JESUS, LOOK AT ALL THEM CHURCHES...


So here we are living in The Dalles… and the first thing I noticed is a surfeit of houses of the Lord crammed in, cheek by jowl, all over town. We’re talking about a town of just over 13,000 souls but, it seems, a vast majority of them have a place to go on the Sabbath.
I think I tracked them all down at 25 churches but every couple of days I stumble on yet another one. On our Saturday morning ritual walk of three blocks down to the Farmers’ Market, one block over to the library and three blocks home we can cast a glance on 6 churches.
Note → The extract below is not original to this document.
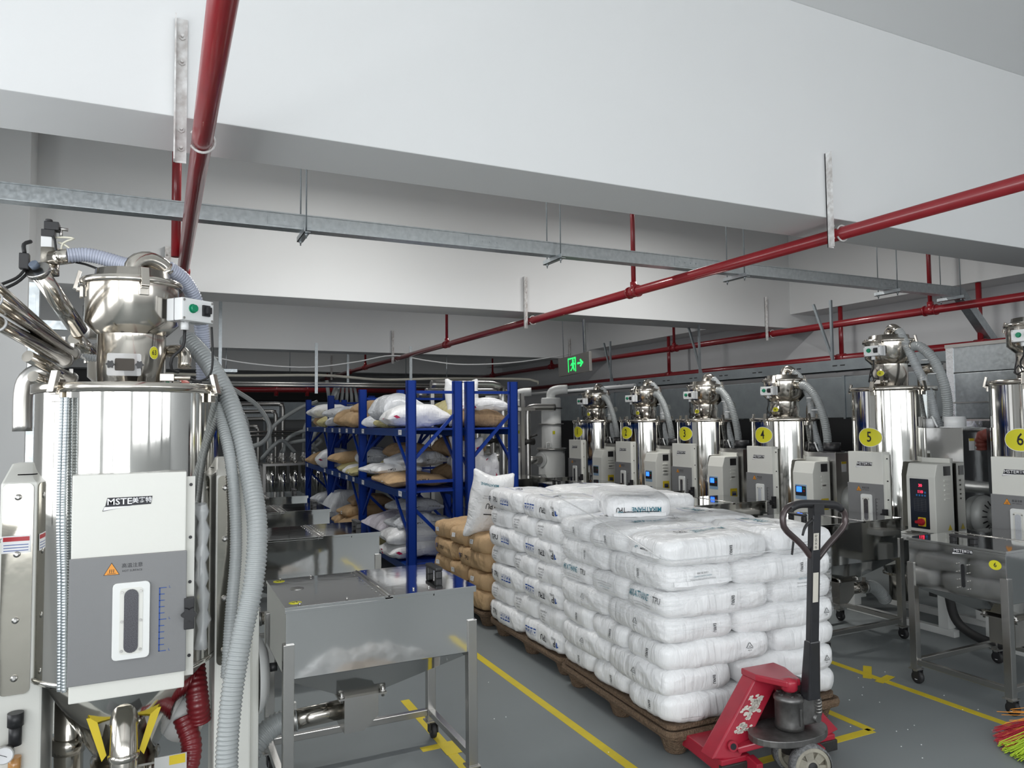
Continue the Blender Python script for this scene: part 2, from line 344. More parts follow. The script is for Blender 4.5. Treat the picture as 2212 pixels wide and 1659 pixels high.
# far, low red main
t = thing('sprinkler_main', 'dark red pipe running across the far end of the hall', 'pipe', (-1.5, 17.5, 2.38))
part('pipe_run', MB().cyl((0, 0, 0), (8, 0, 0), .06, n=14), redpipe, t)
for x in (3.9, 4.6): part('tee_fitting', MB().cyl((x, 0, -.14), (x, 0, .1), .05, n=12), redpipe, t)
for x in (1.0, 4.2, 7.0): part('hanger_rod', MB().cyl((x, 0, .05), (x, 0, 1.91), .008, n=6), galvdull, t)
t = thing('sprinkler_main', 'dark red pipe on the right wall behind the dryer loaders', 'pipe', (8.25, 4.6, 2.40))
part('pipe_run', MB().cyl((0, 0, 0), (0, 12.5, 0), .05, n=14), redpipe, t)
for y in (.45, 2.3, 6.0): part('riser', MB().cyl((0, y, 0), (0, y, .695), .03, n=10).cyl((0, y - .06, 0), (0, y + .06, 0), .062, n=12), redpipe, t)

# ---------------------------------------------------------------- galvanised cable tray on hanger rods
t = thing('cable_trunking', 'long galvanised steel cable trunking hung below the ceiling', 'cable tray', (0, 4.97, 2.9))
part('tray_body', MB().box(-2.4, 7.78, 0, .1, 0, .095), galv, t, .002)
part('tray_lid', MB().box(-2.4, 7.78, -.004, .104, .095, .103), galv, t)
for x in (-2.0, .62, 2.05, 3.95, 6.55): part('joint_plate', MB().box(x, x + .28, -.004, -.001, .015, .088).cyl((x + .05, -.004, .05), (x + .05, -.009, .05), .006, n=6).cyl((x + .11, -.004, .05), (x + .11, -.009, .05), .006, n=6).cyl((x + .17, -.004, .05), (x + .17, -.009, .05), .006, n=6).cyl((x + .23, -.004, .05), (x + .23, -.009, .05), .006, n=6), galv, t)
part('elbow', MB().prism([(7.78, .0), (7.82, .0), (8.5, -.62), (8.5, -.49), (7.86, .1), (7.78, .1)], 0, .1, XZ(0)), galv, t)
for i, x in enumerate((-.92, .86, 2.80, 4.68, 6.71, 7.72)):
    h = thing('tray_hanger', ['galvanised hanger at the left end of the cable trunking beside the pillar', 'galvanised hanger of the trunking just right of the left red pipe', 'galvanised hanger of the trunking above the blue rack', 'galvanised hanger of the trunking left of the middle red pipe', 'galvanised hanger of the trunking left of the right red riser', 'galvanised hanger at the trunking elbow by the right wall'][i], 'hanger', (x, 5.0, 2.86), 0, 'trunking hangers')
    part('cross_bar', MB().box(-.02, .02, -.13, .17, 0, .004).box(-.02, -.016, -.13, .17, 0, .035), galv, h)
    for y in (-.085, .135):
        part('threaded_rod', MB().cyl((0, y, -.03), (0, y, 1.43), .005, n=6), galvdull, h)
        part('nut', MB().cyl((0, y, -.012), (0, y, 0), .011, n=6), galv, h)

# ---------------------------------------------------------------- exit sign
t = thing('exit_sign', 'hanging steel exit sign with lit green running man and arrow', 'sign', (4.9, 8.27, 2.21), 0)
t.rotation_euler = (rad(-2.2), 0, 0)
YZ = lambda a, b, c=0: (-.022 - c, a, b)
part('sign_plate', MB().box(-.02, .02, -.4, .4, 0, .25), mat('sign_steel', (.30, .29, .27), .4, .7), t, .004)
g = MB()   # text plane: left (far) is +Y
fl = lambda a, b: YZ(-a, b, .001)
g.flat([(.02 - .15, .035), (.035 - .15, .035), (.035 - .15, .215), (.02 - .15, .215)], fl); g.flat([(-.13, .2), (.07, .2), (.07, .218), (-.13, .218)], fl); g.flat([(.05, .03), (.07, .03), (.07, .218), (.05, .218)], fl)
g.flat(ellipse(.021, .021, 14, .0, .175), fl)
g.flat([(-.035, .15), (.015, .158), (.02, .10), (-.02, .09)], fl); g.flat([(-.02, .10), (.015, .10), (.035, .055), (.018, .04), (.0, .075)], fl)
g.flat([(-.02, .10), (.0, .09), (-.055, .045), (-.075, .05), (-.07, .064), (-.055, .062)], fl); g.flat([(-.035, .15), (-.02, .14), (-.055, .11), (-.068, .12)], fl); g.flat([(.012, .155), (.015, .135), (.045, .12), (.045, .135)], fl)
g.flat([(.11, .115), (.2, .115), (.2, .14), (.11, .14)], fl); g.flat([(.19, .075), (.26, .1275), (.19, .18), (.17, .165), (.22, .1275), (.17, .09)], fl)
part('running_man_symbol', g, greenled, t)
part('hanger_chain', MB().cyl((0, .28, .25), (0, .28, 2.05), .006, n=6), galv, t)
part('hanger_rod', MB().cyl((0, -.27, .25), (0, -.27, 2.05), .02, n=8), galv, t)
# ---------------------------------------------------------------- hopper dryers
granules = mat('dark_granules_behind_glass', (.10, .10, .115), .25, 0, coat=.6, var=(420, .25, (.03, .028, .034)))
palegran = mat('pale_granules_behind_glass', (.62, .64, .68), .2, 0, coat=.6, var=(300, .3, (.45, .47, .5)))
meshm = mat('brown_filter_mesh', (.05, .04, .03), .6)
def sticker(name, t, parent, R, cx, cz, a, b, num, size, ang0):
    """number sticker wrapped round a drum of radius R; ang0 = angle from local front, positive to the right"""
    def f(x, y, off=.0015): q = ang0 + x / R; return ((R + off) * sin(q), -(R + off) * cos(q), cz + y)
    mb = MB(); K = 18
    for sc, off, mi in ((1.0, .0015, 0), (1.05, .0009, 2)):
        vs = []
        for i in range(K + 1):
            x = -a * sc * cos(pi * i / K); h = b * sc * math.sqrt(max(0, 1 - (x / (a * sc)) ** 2)); vs += [f(x, -h, off), f(x, h, off)]
        mb.add(vs, [(2 * i, 2 * i + 2, 2 * i + 3, 2 * i + 1) for i in range(K)], True, mi)
    mb.text(num, lambda x, y: f(x, y, .0025), size, 0, 0, 0, 1, .8)
    part(name, mb, [yellow, blacktxt, whitetxt], parent, label='yellow oval sticker with the number ' + num)
def logo(mb, f, s):
    """dark badge with pale lettering; s = width"""
    k = s / 1.0
    mb.flat([(-.44 * k, -.08 * k), (-.40 * k, .11 * k), (.5 * k, .11 * k), (.47 * k, -.07 * k), (.12 * k, -.08 * k)], lambda a, b: f(a, b, .0006), 0)
    mb.flat([(-.48 * k, -.17 * k), (-.455 * k, -.09 * k), (.1 * k, -.09 * k)], lambda a, b: f(a, b, .0006), 1)
    mb.flat([(-.495 * k, -.185 * k), (-.455 * k, -.075 * k), (.13 * k, -.075 * k)], lambda a, b: f(a, b, .0003), 0)
    mb.text('MSTE', lambda a, b: f(a, b, .0012), .195 * k, -.16 * k, .012 * k, 0, 1, 1.1)
    mb.text('美赛特', lambda a, b: f(a, b, .0012), .135 * k, .29 * k, .02 * k, 0, 1)
def lever_clamp(mb, ang, R, z, s=1.0):
    M = Matrix.Rotation(ang, 4, 'Z') @ Matrix.Translation((0, -R, z)) @ Matrix.Scale(s, 4)
    mb.box(-.018, .018, -.012, .0, -.075, -.03, 0, M); mb.box(-.014, .014, -.024, -.010, -.05, -.034, 0, M)
    v = [(-.015, -.022, -.045), (.015, -.022, -.045), (.015, -.036, -.04), (-.015, -.036, -.04), (-.015, -.004, .03), (.015, -.004, .03), (.015, -.018, .036), (-.015, -.018, .036)]
    mb.add(v, [(0, 1, 2, 3), (4, 7, 6, 5), (0, 4, 5, 1), (1, 5, 6, 2), (2, 6, 7, 3), (3, 7, 4, 0)], False, 0, M)
    return mb
def star_knob(mb, c, r, h, n=6, M=None):
    pts = []
    for k in range(n * 4):
        a = 2 * pi * k / (n * 4); q = r * (1 + .22 * cos(n * a)); pts.append((q * cos(a), q * sin(a)))
    return mb.prism(pts, 0, -h, lambda a, b, d: (c[0] + a, c[1] + d, c[2] + b))
def control_box(t, M, s=1.0):
    b = part('control_box', MB().box(-.085, .085, -.06, .04, -.05, .05, 0, M), whitepl, t, .006)
    part('box_seam', MB().box(-.0862, .0862, -.012, -.009, -.0512, .0512, 0, M), greytxt, b)
    part('green_button', MB().tube([M @ V((-.03, -.058, .005)), M @ V((-.03, -.078, .005))], .014, 12).tube([M @ V((-.03, -.058, .005)), M @ V((-.03, -.064, .005))], .018, 12), green, b)
    part('rocker_switch', MB().box(.02, .06, -.07, -.058, -.022, .028, 0, M).box(.027, .053, -.088, -.068, -.012, .018, 0, M), blackpl, b, .003)
    for x in (-.075, .075):
        for z in (-.04, .04): part('screw', MB().tube([M @ V((x, -.059, z)), M @ V((x, -.063, z))], .005, 8), satin, b)
    part('cable_gland', MB().tube([M @ V((-.02, 0, -.05)), M @ V((-.02, 0, -.085))], .016, 8), whitepl, b)
    part('cable', MB().tube([M @ V(p) for p in crv([(-.02, 0, -.085), (-.025, .005, -.16), (-.06, .03, -.21), (-.05, .045, -.26), (-.01, .05, -.27)], .02)], .006, 6), rubber, b)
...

There are classics like the Gothic Revival brick pile (1) of a Catholic church… St. Pete’s with a six foot copper cock atop its spire (tee hee). That, however, proved to be too small so it is now a museum of some sort and the new Catholic complex is on the edge of town (2) and looks ever so like a DMV office. There is a smattering of Presbyterians, Episcopalians and Methodists (and yes, them pesky Mormons) and then a plethora of the lesser forms of worship including a half dozen arcane versions of Lutheranism; Missouri Synod, Wisconsin Evangelical, American Lutheran, American Evangelical Lutheran and so on. And then come the Pentacostals, Christian Science, Baptists many and varied and an odd lot jumble of Four Square Gospel (3) (a small, unassuming building that except for a small sign stating “Sanctuary” would appear to be a storage unit), Assembly Of God and something called The Church Of God-Anderson, Indiana.
Far and away our favorite is (4) which has transubstantiated into a sandwich and coffee shop (oddly, not open on Sundays…)
Lest you think this is all a recent turn of events in the town’s history, two blocks from our house, behind the local High School, right in the middle of 12th street is a round about that features a towering basaltic upthrust (5) known as Pulpit Rock where early day frock coaters first attempted to banish the belief systems of the local indigenous population by instilling in them the notions of a fearful old testament God.

To date, I must admit, our pagan Sunday morning lie-in has been disturbed by neither an incessant carillon call to worship nor the invasion of well meaning, bible-toting proselytites cluttering up our doorstep. Thank God for small mercies, eh?